(Extracted records):
=====

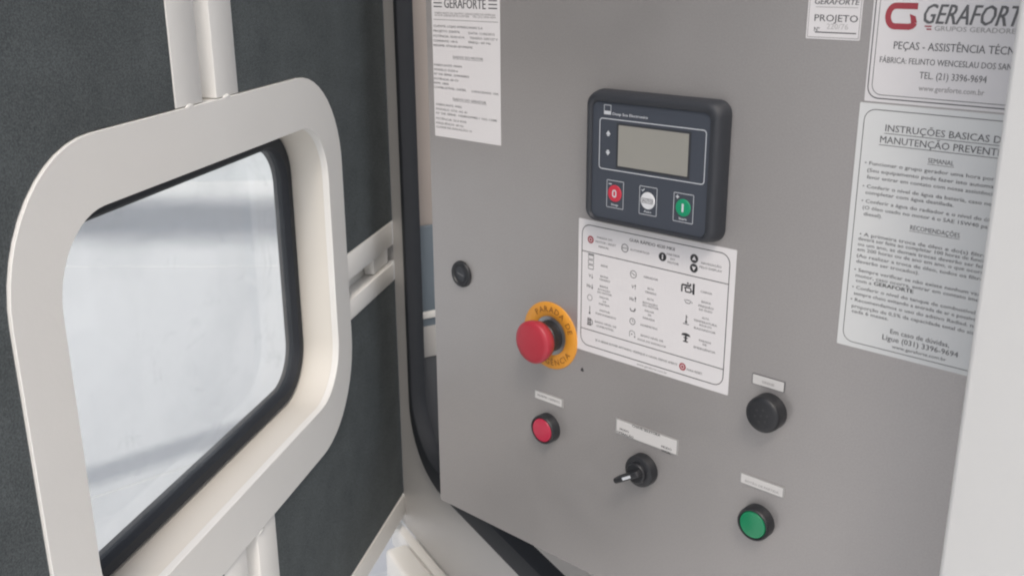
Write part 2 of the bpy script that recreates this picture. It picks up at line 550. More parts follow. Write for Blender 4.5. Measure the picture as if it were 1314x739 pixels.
# gasket and pane sit at the skin
def win_loop(g):
    return rr(W_IN['x0'] + g, W_IN['x1'] - g, W_IN['z0'] + g, W_IN['z1'] - g - max(0, g - .005) * 0.6, max(RI - g, 0.012), 12)
bm = BM()
loft(bm, [(win_loop(0.0004), 0.046), (win_loop(0.0004), 0.036), (win_loop(0.004), 0.0325), (win_loop(0.012), 0.0325), (win_loop(0.0138), 0.036), (win_loop(0.0138), 0.046)], close=True)
gk = obj_k('window_gasket', bm, M['rubber'], door)
bm = BM(); loft(bm, [(win_loop(0.0125), 0.042), (win_loop(0.0125), 0.038)])
obj_k('window_pane', bm, M['glass'], door)

# double-tube stiles and rails (two tubes and the shadowed web between them)
def upright(x0, x1, z0, z1):
    w = (x1 - x0)
    bm = BM(); box(bm, x0, x0 + w * 0.40, 0.0, 0.040, z0, z1); t = obj_k('upright_tube', bm, M['white'], door, bevel=0.0012)
    bm = BM(); box(bm, x0 + w * 0.62, x1, 0.0, 0.040, z0, z1); obj_k('upright_tube', bm, M['white'], door, bevel=0.0012)
    bm = BM(); box(bm, x0 + w * 0.40 + 0.0004, x0 + w * 0.62 - 0.0004, 0.012, 0.039, z0, z1); obj_k('upright_web', bm, M['white'], door)
upright(-0.413, -0.326, W_OUT['z1'] + 0.0004, TOPZ - 0.03)
upright(-0.413, -0.326, BOTZ + 0.0004, W_OUT['z0'] - 0.0004)
z0, z1 = dz(-0.328), dz(-0.262)
bm = BM(); box(bm, W_OUT['x1'] + 0.0004, 0.0100, 0.0, 0.040, z1 - 0.026, z1); obj_k('rail_tube', bm, M['white'], door, bevel=0.0012)
bm = BM(); box(bm, W_OUT['x1'] + 0.0004, 0.0100, 0.0, 0.040, z0, z0 + 0.020); obj_k('rail_tube', bm, M['white'], door, bevel=0.0012)
bm = BM(); box(bm, W_OUT['x1'] + 0.0004, -0.001, 0.016, 0.039, z0 + 0.0204, z1 - 0.0264); obj_k('rail_web', bm, M['white'], door)
bm = BM(); box(bm, -0.052, -0.006, 0.004, 0.0155, z0 + 0.0208, z1 - 0.027); obj_k('hinge_block', bm, M['white'], door, bevel=0.002)
# perimeter
bm = BM(); box(bm, 0.0106, 0.0150, 0.001, 0.040, dz(-0.586), TOPZ); obj_k('hinge_tube', bm, M['framegrey'], door, bevel=0.0015)
bm = BM(); box(bm, LX, 0.010, -0.001, 0.040, dz(-0.616), BOTZ); obj_k('bottom_tube', bm, M['white'], door, bevel=0.0012)
bm = BM(); box(bm, LX, 0.0, -0.001, 0.040, TOPZ - 0.0296, TOPZ); obj_k('top_tube', bm, M['white'], door, bevel=0.0012)
bm = BM(); box(bm, LX, LX + 0.028, 0.0, 0.040, BOTZ + 0.0004, TOPZ - 0.03); obj_k('edge_tube', bm, M['white'], door, bevel=0.0012)
# foam lining: one C-shaped sheet left of the uprights, two on the hinge side
def arc(cx, cz, r, a0, a1, n=12):
    return [(cx + r * math.cos(R(a0 + (a1 - a0) * i / n)), cz + r * math.sin(R(a0 + (a1 - a0) * i / n))) for i in range(n + 1)]
def foam(pts):
    bm = BM()
    tri = tessellate_polygon([[Vector((x, z, 0)) for x, z in pts]])
    back = [bm.verts.new((x, 0.038, z)) for x, z in pts]
    front = [bm.verts.new((x, 0.0008, z)) for x, z in pts]
    for t in tri:
        bm.faces.new([back[i] for i in t]); bm.faces.new([front[i] for i in t])
    for i in range(len(pts)):
        j = (i + 1) % len(pts)
        bm.faces.new((back[i], back[j], front[j], front[i]))
    return obj_k('foam_lining', bm, M['foam'], door)
g = 0.0006
xo0, xo1, zo0, zo1 = W_OUT['x0'] - g, W_OUT['x1'] + g, W_OUT['z0'] - g, W_OUT['z1'] + g
zt, zb = TOPZ - 0.0302, BOTZ + 0.0006
foam([(-0.3254, zo1)] + arc(xo1 - RO, zo1 - RO, RO, 90, 0) + [(xo1, z1 + g), (0.010, z1 + g), (0.010, zt), (-0.3254, zt)])
foam([(xo1, z0 - g)] + arc(xo1 - RO, zo0 + RO, RO, 0, -90) + [(-0.3254, zo0), (-0.3254, zb), (0.010, zb), (0.010, z0 - g)])
foam([(-0.4136, zo0)] + arc(xo0 + RO, zo0 + RO, RO, 270, 180) + arc(xo0 + RO, zo1 - RO, RO, 180, 90) + [(-0.4136, zo1), (-0.4136, zt), (LX + 0.0285, zt), (LX + 0.0285, zb), (-0.4136, zb)])
# weld beads where the uprights meet the window frame
for x, z in ((-0.397, W_OUT['z1']), (-0.345, W_OUT['z1']), (-0.352, W_OUT['z0'] - 0.002)):
    bm = BM()
    bmesh.ops.create_icosphere(bm, subdivisions=2, radius=1.0)
    for v in bm.verts:
        k = 1 + random.uniform(-0.15, 0.15)
        v.co = Vector((x + v.co.x * 0.0055 * k, v.co.y * 0.0012 * k, z + v.co.z * 0.0020 * k))
    obj_k('weld_bead', bm, M['white'], door, sharp=80)


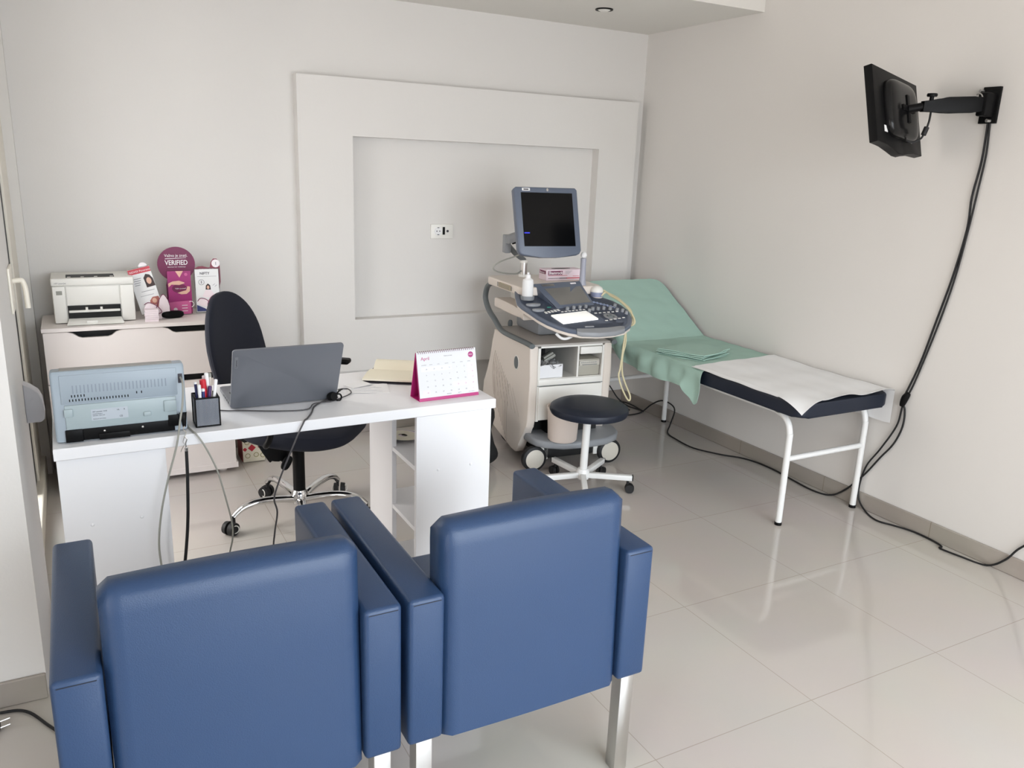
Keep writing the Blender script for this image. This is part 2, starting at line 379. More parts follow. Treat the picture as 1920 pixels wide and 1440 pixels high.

=====

(Exercise instructions):
Quote each entry above verbatim and drop the pictures.

(Solution to this task):
Write part 2 of the bpy script that recreates this picture. It picks up at line 550. More parts follow. Write for Blender 4.5. Measure the picture as if it were 1314x739 pixels.
# gasket and pane sit at the skin
def win_loop(g):
    return rr(W_IN['x0'] + g, W_IN['x1'] - g, W_IN['z0'] + g, W_IN['z1'] - g - max(0, g - .005) * 0.6, max(RI - g, 0.012), 12)
bm = BM()
loft(bm, [(win_loop(0.0004), 0.046), (win_loop(0.0004), 0.036), (win_loop(0.004), 0.0325), (win_loop(0.012), 0.0325), (win_loop(0.0138), 0.036), (win_loop(0.0138), 0.046)], close=True)
gk = obj_k('window_gasket', bm, M['rubber'], door)
bm = BM(); loft(bm, [(win_loop(0.0125), 0.042), (win_loop(0.0125), 0.038)])
obj_k('window_pane', bm, M['glass'], door)

# double-tube stiles and rails (two tubes and the shadowed web between them)
def upright(x0, x1, z0, z1):
    w = (x1 - x0)
    bm = BM(); box(bm, x0, x0 + w * 0.40, 0.0, 0.040, z0, z1); t = obj_k('upright_tube', bm, M['white'], door, bevel=0.0012)
    bm = BM(); box(bm, x0 + w * 0.62, x1, 0.0, 0.040, z0, z1); obj_k('upright_tube', bm, M['white'], door, bevel=0.0012)
    bm = BM(); box(bm, x0 + w * 0.40 + 0.0004, x0 + w * 0.62 - 0.0004, 0.012, 0.039, z0, z1); obj_k('upright_web', bm, M['white'], door)
upright(-0.413, -0.326, W_OUT['z1'] + 0.0004, TOPZ - 0.03)
upright(-0.413, -0.326, BOTZ + 0.0004, W_OUT['z0'] - 0.0004)
z0, z1 = dz(-0.328), dz(-0.262)
bm = BM(); box(bm, W_OUT['x1'] + 0.0004, 0.0100, 0.0, 0.040, z1 - 0.026, z1); obj_k('rail_tube', bm, M['white'], door, bevel=0.0012)
bm = BM(); box(bm, W_OUT['x1'] + 0.0004, 0.0100, 0.0, 0.040, z0, z0 + 0.020); obj_k('rail_tube', bm, M['white'], door, bevel=0.0012)
bm = BM(); box(bm, W_OUT['x1'] + 0.0004, -0.001, 0.016, 0.039, z0 + 0.0204, z1 - 0.0264); obj_k('rail_web', bm, M['white'], door)
bm = BM(); box(bm, -0.052, -0.006, 0.004, 0.0155, z0 + 0.0208, z1 - 0.027); obj_k('hinge_block', bm, M['white'], door, bevel=0.002)
# perimeter
bm = BM(); box(bm, 0.0106, 0.0150, 0.001, 0.040, dz(-0.586), TOPZ); obj_k('hinge_tube', bm, M['framegrey'], door, bevel=0.0015)
bm = BM(); box(bm, LX, 0.010, -0.001, 0.040, dz(-0.616), BOTZ); obj_k('bottom_tube', bm, M['white'], door, bevel=0.0012)
bm = BM(); box(bm, LX, 0.0, -0.001, 0.040, TOPZ - 0.0296, TOPZ); obj_k('top_tube', bm, M['white'], door, bevel=0.0012)
bm = BM(); box(bm, LX, LX + 0.028, 0.0, 0.040, BOTZ + 0.0004, TOPZ - 0.03); obj_k('edge_tube', bm, M['white'], door, bevel=0.0012)
# foam lining: one C-shaped sheet left of the uprights, two on the hinge side
def arc(cx, cz, r, a0, a1, n=12):
    return [(cx + r * math.cos(R(a0 + (a1 - a0) * i / n)), cz + r * math.sin(R(a0 + (a1 - a0) * i / n))) for i in range(n + 1)]
def foam(pts):
    bm = BM()
    tri = tessellate_polygon([[Vector((x, z, 0)) for x, z in pts]])
    back = [bm.verts.new((x, 0.038, z)) for x, z in pts]
    front = [bm.verts.new((x, 0.0008, z)) for x, z in pts]
    for t in tri:
        bm.faces.new([back[i] for i in t]); bm.faces.new([front[i] for i in t])
    for i in range(len(pts)):
        j = (i + 1) % len(pts)
        bm.faces.new((back[i], back[j], front[j], front[i]))
    return obj_k('foam_lining', bm, M['foam'], door)
g = 0.0006
xo0, xo1, zo0, zo1 = W_OUT['x0'] - g, W_OUT['x1'] + g, W_OUT['z0'] - g, W_OUT['z1'] + g
zt, zb = TOPZ - 0.0302, BOTZ + 0.0006
foam([(-0.3254, zo1)] + arc(xo1 - RO, zo1 - RO, RO, 90, 0) + [(xo1, z1 + g), (0.010, z1 + g), (0.010, zt), (-0.3254, zt)])
foam([(xo1, z0 - g)] + arc(xo1 - RO, zo0 + RO, RO, 0, -90) + [(-0.3254, zo0), (-0.3254, zb), (0.010, zb), (0.010, z0 - g)])
foam([(-0.4136, zo0)] + arc(xo0 + RO, zo0 + RO, RO, 270, 180) + arc(xo0 + RO, zo1 - RO, RO, 180, 90) + [(-0.4136, zo1), (-0.4136, zt), (LX + 0.0285, zt), (LX + 0.0285, zb), (-0.4136, zb)])
# weld beads where the uprights meet the window frame
for x, z in ((-0.397, W_OUT['z1']), (-0.345, W_OUT['z1']), (-0.352, W_OUT['z0'] - 0.002)):
    bm = BM()
    bmesh.ops.create_icosphere(bm, subdivisions=2, radius=1.0)
    for v in bm.verts:
        k = 1 + random.uniform(-0.15, 0.15)
        v.co = Vector((x + v.co.x * 0.0055 * k, v.co.y * 0.0012 * k, z + v.co.z * 0.0020 * k))
    obj_k('weld_bead', bm, M['white'], door, sharp=80)


Keep writing the Blender script for this image. This is part 2, starting at line 379. More parts follow. Treat the picture as 1920 pixels wide and 1440 pixels high.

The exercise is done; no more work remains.